That illegality is what has spurred the courts to act. The timing or the current government’s performance over the years can be debated, but the government’s mistake does not seem to have been excess or overreaction. The best way to retain authority is not to impose it, and it is a tribute to our enlightened societies that we mistrust coercion from the State. But the State must protect the rights of citizens and uphold democratic legality, with prudence, firmness and the most scrupulous respect for the law.

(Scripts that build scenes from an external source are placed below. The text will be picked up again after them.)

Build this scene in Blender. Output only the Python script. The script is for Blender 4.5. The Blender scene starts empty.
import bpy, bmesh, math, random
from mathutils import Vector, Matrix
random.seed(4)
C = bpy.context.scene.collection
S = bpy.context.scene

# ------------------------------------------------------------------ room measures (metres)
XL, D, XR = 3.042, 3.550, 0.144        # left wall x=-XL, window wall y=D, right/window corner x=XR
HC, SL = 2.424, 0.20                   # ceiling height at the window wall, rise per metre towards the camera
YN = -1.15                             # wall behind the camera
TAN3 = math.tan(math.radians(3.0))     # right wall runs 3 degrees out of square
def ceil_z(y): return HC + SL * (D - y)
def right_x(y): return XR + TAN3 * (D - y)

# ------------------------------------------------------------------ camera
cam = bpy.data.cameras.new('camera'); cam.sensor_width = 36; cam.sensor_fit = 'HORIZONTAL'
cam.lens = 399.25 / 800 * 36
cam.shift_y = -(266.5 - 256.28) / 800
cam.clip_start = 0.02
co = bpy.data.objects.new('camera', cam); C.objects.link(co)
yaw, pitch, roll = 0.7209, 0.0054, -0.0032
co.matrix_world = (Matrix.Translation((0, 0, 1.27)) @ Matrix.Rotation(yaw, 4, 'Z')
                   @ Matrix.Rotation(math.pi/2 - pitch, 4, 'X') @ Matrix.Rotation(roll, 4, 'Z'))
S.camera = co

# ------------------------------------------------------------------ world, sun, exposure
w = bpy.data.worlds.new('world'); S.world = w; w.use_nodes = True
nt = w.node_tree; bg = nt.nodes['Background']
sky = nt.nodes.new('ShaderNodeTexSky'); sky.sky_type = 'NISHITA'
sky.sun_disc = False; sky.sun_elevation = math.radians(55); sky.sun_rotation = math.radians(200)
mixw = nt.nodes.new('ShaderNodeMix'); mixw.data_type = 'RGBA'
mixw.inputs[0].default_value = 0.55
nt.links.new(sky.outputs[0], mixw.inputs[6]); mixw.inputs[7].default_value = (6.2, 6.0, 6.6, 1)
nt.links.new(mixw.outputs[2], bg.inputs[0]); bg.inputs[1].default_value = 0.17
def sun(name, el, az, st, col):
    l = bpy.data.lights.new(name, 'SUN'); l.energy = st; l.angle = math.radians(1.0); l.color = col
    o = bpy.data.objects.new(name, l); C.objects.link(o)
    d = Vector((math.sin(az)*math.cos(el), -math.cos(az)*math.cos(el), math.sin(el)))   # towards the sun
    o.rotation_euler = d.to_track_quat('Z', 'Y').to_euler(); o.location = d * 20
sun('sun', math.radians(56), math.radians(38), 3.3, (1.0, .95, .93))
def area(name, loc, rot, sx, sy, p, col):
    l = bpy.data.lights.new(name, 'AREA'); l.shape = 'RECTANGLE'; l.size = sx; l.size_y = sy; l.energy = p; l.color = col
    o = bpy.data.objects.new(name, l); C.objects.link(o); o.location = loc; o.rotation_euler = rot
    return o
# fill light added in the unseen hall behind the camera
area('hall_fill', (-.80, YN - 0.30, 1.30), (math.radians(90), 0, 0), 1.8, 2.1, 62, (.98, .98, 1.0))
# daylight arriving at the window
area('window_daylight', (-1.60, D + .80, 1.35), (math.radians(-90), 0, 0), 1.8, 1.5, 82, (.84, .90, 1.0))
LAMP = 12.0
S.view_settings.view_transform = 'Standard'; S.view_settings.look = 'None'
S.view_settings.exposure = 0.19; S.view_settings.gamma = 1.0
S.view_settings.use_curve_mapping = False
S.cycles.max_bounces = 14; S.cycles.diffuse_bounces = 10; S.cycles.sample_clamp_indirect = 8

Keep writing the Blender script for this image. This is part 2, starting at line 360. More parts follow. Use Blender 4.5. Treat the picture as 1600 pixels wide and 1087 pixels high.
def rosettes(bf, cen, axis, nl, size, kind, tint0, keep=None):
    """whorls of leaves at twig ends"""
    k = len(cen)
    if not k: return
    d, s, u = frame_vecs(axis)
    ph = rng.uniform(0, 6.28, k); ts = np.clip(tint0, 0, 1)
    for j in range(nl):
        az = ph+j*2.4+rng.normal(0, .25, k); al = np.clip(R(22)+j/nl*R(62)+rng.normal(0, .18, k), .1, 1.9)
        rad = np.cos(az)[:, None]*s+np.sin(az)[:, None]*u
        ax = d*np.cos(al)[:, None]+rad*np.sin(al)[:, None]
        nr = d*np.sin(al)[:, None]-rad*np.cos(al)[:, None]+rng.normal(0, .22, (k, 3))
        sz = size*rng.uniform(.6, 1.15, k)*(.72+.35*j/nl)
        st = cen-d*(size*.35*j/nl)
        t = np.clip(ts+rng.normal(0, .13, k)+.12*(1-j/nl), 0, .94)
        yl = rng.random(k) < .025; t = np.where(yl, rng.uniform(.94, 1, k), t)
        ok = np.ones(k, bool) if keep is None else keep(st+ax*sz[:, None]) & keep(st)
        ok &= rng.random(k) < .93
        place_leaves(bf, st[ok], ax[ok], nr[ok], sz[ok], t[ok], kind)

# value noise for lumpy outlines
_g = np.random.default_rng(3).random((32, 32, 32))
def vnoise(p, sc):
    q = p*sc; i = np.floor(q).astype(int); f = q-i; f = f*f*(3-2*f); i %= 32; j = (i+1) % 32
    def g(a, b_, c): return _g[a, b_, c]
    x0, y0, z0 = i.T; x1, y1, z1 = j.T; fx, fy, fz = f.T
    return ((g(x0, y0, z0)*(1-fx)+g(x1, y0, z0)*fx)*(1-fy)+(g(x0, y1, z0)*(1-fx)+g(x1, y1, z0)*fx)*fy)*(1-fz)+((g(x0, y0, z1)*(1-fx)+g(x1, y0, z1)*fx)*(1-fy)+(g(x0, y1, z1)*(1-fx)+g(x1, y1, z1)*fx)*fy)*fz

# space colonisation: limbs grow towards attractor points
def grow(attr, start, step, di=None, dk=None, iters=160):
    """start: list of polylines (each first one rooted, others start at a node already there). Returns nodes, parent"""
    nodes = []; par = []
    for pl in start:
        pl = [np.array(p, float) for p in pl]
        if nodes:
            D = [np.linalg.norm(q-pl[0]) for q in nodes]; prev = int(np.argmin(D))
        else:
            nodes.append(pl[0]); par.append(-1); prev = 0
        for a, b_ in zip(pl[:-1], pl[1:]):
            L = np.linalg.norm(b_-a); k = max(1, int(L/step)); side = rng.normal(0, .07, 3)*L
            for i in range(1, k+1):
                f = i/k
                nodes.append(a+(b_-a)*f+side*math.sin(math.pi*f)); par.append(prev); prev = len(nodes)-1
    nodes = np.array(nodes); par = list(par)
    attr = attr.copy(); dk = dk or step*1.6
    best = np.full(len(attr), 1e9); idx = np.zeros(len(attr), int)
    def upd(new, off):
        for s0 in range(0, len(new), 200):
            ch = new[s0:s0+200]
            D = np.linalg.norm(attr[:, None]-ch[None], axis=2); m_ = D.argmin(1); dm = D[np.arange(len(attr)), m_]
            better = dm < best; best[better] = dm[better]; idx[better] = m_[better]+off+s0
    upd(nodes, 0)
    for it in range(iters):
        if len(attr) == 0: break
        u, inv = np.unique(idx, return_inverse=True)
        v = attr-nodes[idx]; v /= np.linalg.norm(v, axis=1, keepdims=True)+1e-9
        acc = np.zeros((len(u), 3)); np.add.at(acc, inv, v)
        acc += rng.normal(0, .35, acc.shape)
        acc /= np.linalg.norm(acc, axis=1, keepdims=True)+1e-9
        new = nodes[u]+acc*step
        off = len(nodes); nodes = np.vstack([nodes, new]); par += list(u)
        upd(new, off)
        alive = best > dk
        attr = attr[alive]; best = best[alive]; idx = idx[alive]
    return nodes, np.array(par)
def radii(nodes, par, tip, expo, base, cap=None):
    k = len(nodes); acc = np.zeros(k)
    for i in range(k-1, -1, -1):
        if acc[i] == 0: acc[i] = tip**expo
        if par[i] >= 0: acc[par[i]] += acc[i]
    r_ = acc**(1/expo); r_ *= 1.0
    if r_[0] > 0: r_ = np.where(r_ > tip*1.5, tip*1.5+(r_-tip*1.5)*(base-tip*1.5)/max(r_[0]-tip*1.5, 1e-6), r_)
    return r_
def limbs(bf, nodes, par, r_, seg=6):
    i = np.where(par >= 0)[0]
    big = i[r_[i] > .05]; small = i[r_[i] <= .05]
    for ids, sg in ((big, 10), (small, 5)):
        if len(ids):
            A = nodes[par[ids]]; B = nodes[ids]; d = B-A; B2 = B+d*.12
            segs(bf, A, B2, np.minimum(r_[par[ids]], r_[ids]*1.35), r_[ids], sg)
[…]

The illegal endeavour, which is not limited to the suspended referendum, is a postmodern coup. Rebranded with a patina somewhere between kitsch and cool, a national-populist movement has emerged, and has skillfully used certain concepts. Among them are “the right to decide” as a euphemism for self-determination, the confusion between voting and democracy, the prestige of rebellion against the establishment (as with Brexit, those orchestrating the rebellion against the establishment belong to the establishment, but that does not seem to matter), the strange idea that a democracy becomes an autocracy when your side does not win. And, as Fernando Vallespín wrote, the promise of independence allowed everybody to project their own particular utopia, selecting the part of reality they disliked more, and advancing the cause most dear to them.

So for some, it was a protest against austerity policies, even though the promoters of the secession were among the first to implement austerity policies. It was seen as a left-wing movement, even though it assumed the form of an alliance between the right, the communists, and an assembly-based political formation, and even though it was a movement against redistribution, where the rich tried to liberate themselves from the poor. For others, it was a way to promote further integration within Europe, even though the EU had said that a hypothetical independent Catalonia would be outside the Union. It was a protest against corruption, though nationalism in Catalonia had created corrupt cronyism. It was the only way to escape from Spain’s impossibility to reform itself, although Catalan forces had been co-responsible. It was as a civil rights movement, although the only right that was claimed was the right to deprive others of their citizenship. It was an exciting democratic enterprise, although the headquarters of parties opposed to independence were assaulted, although the law under which Catalonia would advance towards independence violates the separation of powers and parliamentary procedures saw the opposition crushed. It was about freedom, even though officers of the Catalan government attacked journalists, and even though pro-independence political forces have stated that those who have the wrong kind of ideas about secession should be singled out.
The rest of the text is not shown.